Giller and Sorensen will soon face some new environmental challenges. Upstairs in the little house, the couple have set aside a room for a nursery, and if all goes well, their first child will be born next March. He and his wife want to view family life through the same green-tinted glasses they wear on a daily basis, making big decisions - like finding energy-efficient transportation, buying used clothing and toys, and making organic baby food - with the earth in mind, and trying, as Giller advises Grist's readers, not to sweat the small stuff.

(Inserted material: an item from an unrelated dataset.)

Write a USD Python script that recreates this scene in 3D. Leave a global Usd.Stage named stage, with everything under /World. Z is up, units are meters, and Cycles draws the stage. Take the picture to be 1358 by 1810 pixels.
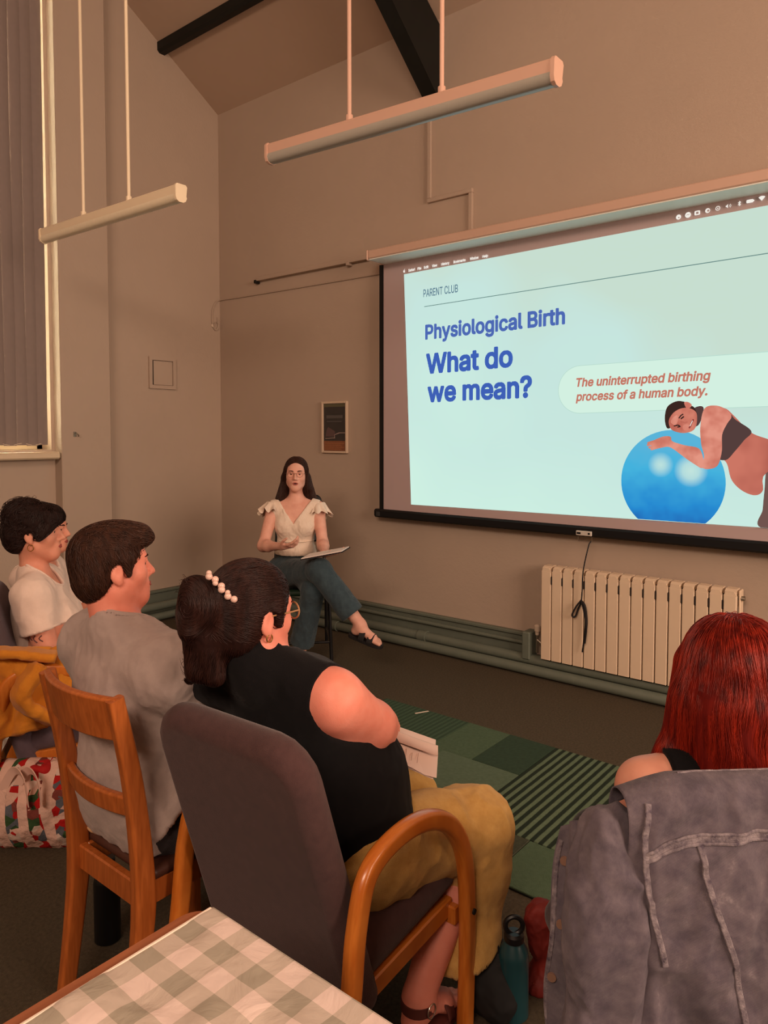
import math
import numpy as np
import trimesh
import manifold3d as m3
from shapely.geometry import Polygon
from pxr import Usd, UsdGeom, UsdLux, UsdShade, Gf, Sdf, Vt
import usdkit
import meshkit

stage = Usd.Stage.CreateInMemory()
UsdGeom.SetStageUpAxis(stage, 'Z')
UsdGeom.SetStageMetersPerUnit(stage, 1.0)
UsdGeom.Xform.Define(stage, '/World')
A = np.array


def lin(*c):
    c = A(c, float) / 255.0
    return tuple(np.where(c <= 0.04045, c / 12.92, ((c + 0.055) / 1.055) ** 2.4))


# ------------------------------------------------------------------ camera
FPX, CX, CY, EYE = 1295.0, 679.0, 825.0, 1.6
PITCH, YAW = 2.64, 39.2
cam = UsdGeom.Camera.Define(stage, '/World/camera')
cam.CreateHorizontalApertureAttr(36.0)
cam.CreateVerticalApertureAttr(36.0 * 1810 / 1358)
cam.CreateFocalLengthAttr(36.0 * FPX / 1358)
cam.CreateVerticalApertureOffsetAttr(36.0 * (CY - 905) / 1358)
cam.CreateClippingRangeAttr((0.05, 200.0))
cam.AddTranslateOp().Set((0, 0, EYE))
cam.AddRotateZOp().Set(YAW)
cam.AddRotateXOp().Set(90 - PITCH)
EXPOSURE = 0.0
cam.CreateExposureAttr(EXPOSURE)

# ------------------------------------------------------------------ light
WARM = (1.0, 0.715, 0.54)


def rect_light(name, loc, target, w, h, intensity, color):
    L = UsdLux.RectLight.Define(stage, '/World/' + name)
    L.CreateWidthAttr(w)
    L.CreateHeightAttr(h)
    L.CreateIntensityAttr(intensity)
    L.CreateColorAttr(color)
    z = A(loc, float) - A(target, float)
    z /= np.linalg.norm(z)
    x = np.cross((0, 0, 1.0), z)
    x /= np.linalg.norm(x)
    y = np.cross(z, x)
    M = np.eye(4)
    M[0, :3], M[1, :3], M[2, :3], M[3, :3] = x, y, z, loc
    L.AddTransformOp().Set(Gf.Matrix4d(M.tolist()))
    return L


rect_light('added_side_fill', (4.3, 1.9, 2.7), (-4, 2.4, 1.1), 3.6, 2.6, 12.5, WARM)  # added warm fill, stands in for unseen windows on the right
rect_light('added_rear_fill', (-0.6, -3.2, 4.5), (-2.6, 4.4, 2.4), 4.2, 1.5, 17.0, WARM)  # added fill, set high to lift the walls; no window behind it
dome = UsdLux.DomeLight.Define(stage, '/World/sky')
dome.CreateIntensityAttr(8.0)
dome.CreateColorAttr((1.0, 0.86, 0.62))

# ------------------------------------------------------------------ materials
LOOKS = '/World/Looks'
_m = {}


def mat(name, rgb, rough=0.6, var=0.0, scale=8.0, rgb2=None, bump=0.0, bscale=None, stretch=(1, 1, 1), detail=4.0, spec=0.4, metal=0.0, sheen=0.0, sss=0.0, emit=None, coat=0.0):
    """A principled material; colours in sRGB 0-255; noise in world space mixes rgb and rgb2, another noise gives relief."""
    if name in _m:
        return _m[name]
    c1 = lin(*rgb)
    p = {'roughness': rough, 'specular_ior_level': spec, 'metallic': metal, 'base_color': c1}
    if sheen:
        p['sheen_weight'] = sheen
        p['sheen_roughness'] = 0.4
    if coat:
        p['coat_weight'] = coat
        p['coat_roughness'] = 0.2
    if sss:
        p.update(subsurface_weight=sss, subsurface_scale=0.01, subsurface_radius=(1.0, 0.35, 0.2))
    if emit is not None:
        p['emission_color'] = lin(*emit)
        p['emission_strength'] = 1.0
    nodes, links = {'p': ('principled_bsdf', p)}, []
    if var or rgb2 is not None or bump:
        nodes['g'] = ('geometry', {})
        nodes['map'] = ('mapping', {'scale': stretch})
        links.append(('g.position', 'map.vector'))
    if var or rgb2 is not None:
        c2 = lin(*rgb2) if rgb2 is not None else tuple(A(c1) * (1 - var))
        nodes['n'] = ('noise_texture', {'scale': scale, 'detail': detail, 'roughness': 0.6})
        nodes['r'] = ('rgb_ramp', {'ramp': [(0.3, c1), (0.7, c2)]})
        links += [('map.vector', 'n.vector'), ('n.fac', 'r.fac'), ('r.color', 'p.base_color')]
    if bump:
        nodes['nb'] = ('noise_texture', {'scale': bscale or scale * 6, 'detail': 5.0, 'roughness': 0.6})
        nodes['b'] = ('bump', {'strength': 1.0, 'distance': bump})
        links += [('map.vector', 'nb.vector'), ('nb.fac', 'b.height'), ('b.normal', 'p.normal')]
    _m[name] = usdkit.material(stage, LOOKS + '/' + name, nodes, links, surface='p.BSDF')
    return _m[name]


def graph(name, nodes, links, surface='p.BSDF'):
    _m[name] = usdkit.material(stage, LOOKS + '/' + name, nodes, links, surface=surface)
    return _m[name]


def glow(name, rgb, k=1.0):
    """Projected light on the screen."""
    if name not in _m:
        _m[name] = usdkit.material(stage, LOOKS + '/' + name, {'e': ('emission', {'color': lin(*rgb), 'strength': k})}, [], surface='e.emission')
    return _m[name]


# ------------------------------------------------------------------ prims
_used = {}


def path_for(parent, name):
    k = (parent, name)
    n = _used.get(k, 0)
    _used[k] = n + 1
    return f'{parent}/{name}' + (f'_{n:03d}' if n else '')


class Thing:
    def __init__(s, name, label=None, cat=None, loc=(0, 0, 0), group=None, kind=None):
        s.loc = A(loc, float)
        s.path = path_for('/World', name)
        x = UsdGeom.Xform.Define(stage, s.path)
        x.AddTranslateOp().Set(tuple(map(float, loc)))
        set_data(x.GetPrim(), label, cat, group, kind)

    def part(s, name, mesh, m, smooth=30, label=None, kind=None, under=None):
        """A part (world coordinates given), or a sub-part when under is a part's path."""
        p = path_for(under or s.path, name)
        v, f = vf(mesh)
        g = usdkit.mesh(stage, p, (v - s.loc, f), m, smooth=smooth)
        set_data(g.GetPrim(), label, None, None, kind)
        return p

    def curves(s, name, lines, widths, m, under=None):
        p = path_for(under or s.path, name)
        c = UsdGeom.BasisCurves.Define(stage, p)
        c.CreateTypeAttr('cubic')
        c.CreateBasisAttr('catmullRom')
        c.CreateWrapAttr('pinned')
        n, k = lines.shape[:2]
        c.CreatePointsAttr(Vt.Vec3fArray.FromNumpy((lines - s.loc).reshape(-1, 3).astype(np.float32)))
        c.CreateCurveVertexCountsAttr(Vt.IntArray.FromNumpy(np.full(n, k, np.int32)))
        c.CreateWidthsAttr(Vt.FloatArray.FromNumpy(np.broadcast_to(widths, (n, k)).ravel().astype(np.float32)))
        c.SetWidthsInterpolation('vertex')
        UsdShade.MaterialBindingAPI.Apply(c.GetPrim()).Bind(m)
        return p


def set_data(prim, label=None, cat=None, group=None, kind=None):
    for k, v in (('label', label), ('category', cat), ('group', group), ('kind', kind)):
        if v:
            prim.SetCustomDataByKey(k, v)


def struct(name, mesh, m, smooth=30):
    p = path_for('/World', name)
    g = usdkit.mesh(stage, p, vf(mesh), m, smooth=smooth)
    set_data(g.GetPrim(), kind='structure')
    return p


def sub(parent, name, mesh, m, smooth=30, label=None, kind=None):
    p = path_for(parent, name)
    g = usdkit.mesh(stage, p, vf(mesh), m, smooth=smooth)
    set_data(g.GetPrim(), label, None, None, kind)
    return p


def vf(mesh):
    if hasattr(mesh, 'to_mesh'):
        m = mesh.to_mesh()
        return A(m.vert_properties[:, :3], float), A(m.tri_verts, int)
    if isinstance(mesh, tuple):
        v, f = A(mesh[0], float), A(mesh[1], int)
        if f.shape[1] == 4:
            f = np.vstack([f[:, [0, 1, 2]], f[:, [0, 2, 3]]])
        return v, f
    return A(mesh.vertices, float), A(mesh.faces, int)


# ------------------------------------------------------------------ shapes
def join(*ms):
    V, F, n = [], [], 0
    for m in ms:
        v, f = vf(m)
        V.append(v)
        F.append(f + n)
        n += len(v)
    return np.vstack(V), np.vstack(F)


def box(lo, hi):
    lo, hi = A(lo, float), A(hi, float)
    m = trimesh.creation.box(hi - lo)
    m.apply_translation((lo + hi) / 2)
    return m


def rbox(lo, hi, c=0.005):
    """A box with chamfered edges."""
    lo, hi = np.minimum(lo, hi).astype(float), np.maximum(lo, hi).astype(float)
    c = min(c, 0.49 * (hi - lo).min())
    P = []
    for ix in (0, 1):
        for iy in (0, 1):
            for iz in (0, 1):
                k = A([ix, iy, iz])
                corner = np.where(k, hi, lo)
                ins = np.where(k, -c, c)
                for a in range(3):
                    q = corner + ins
                    q[a] = corner[a]
                    P.append(q)
    return trimesh.convex.convex_hull(A(P))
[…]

He acknowledges that having a baby contradicts his sermon to friends about American children and consumption. And his growing family will inevitably affect Grist's content, perhaps inspiring columns about the trade-offs at the root of so many parenting decisions. Will he buy a minivan? Will he buy jarred baby food? Will he bribe his recalcitrant toddler one day with a brand-new plastic toy? Perhaps not. But those questions can only tie him more tightly to the daily dilemmas of Grist's readers.
"What we're trying to do with Grist, in part, is to connect the environment to people's lives," Giller says. Life can't merrily be boiled down to whether or not your dryer is the most energy efficient, he says. "There's more to it than that."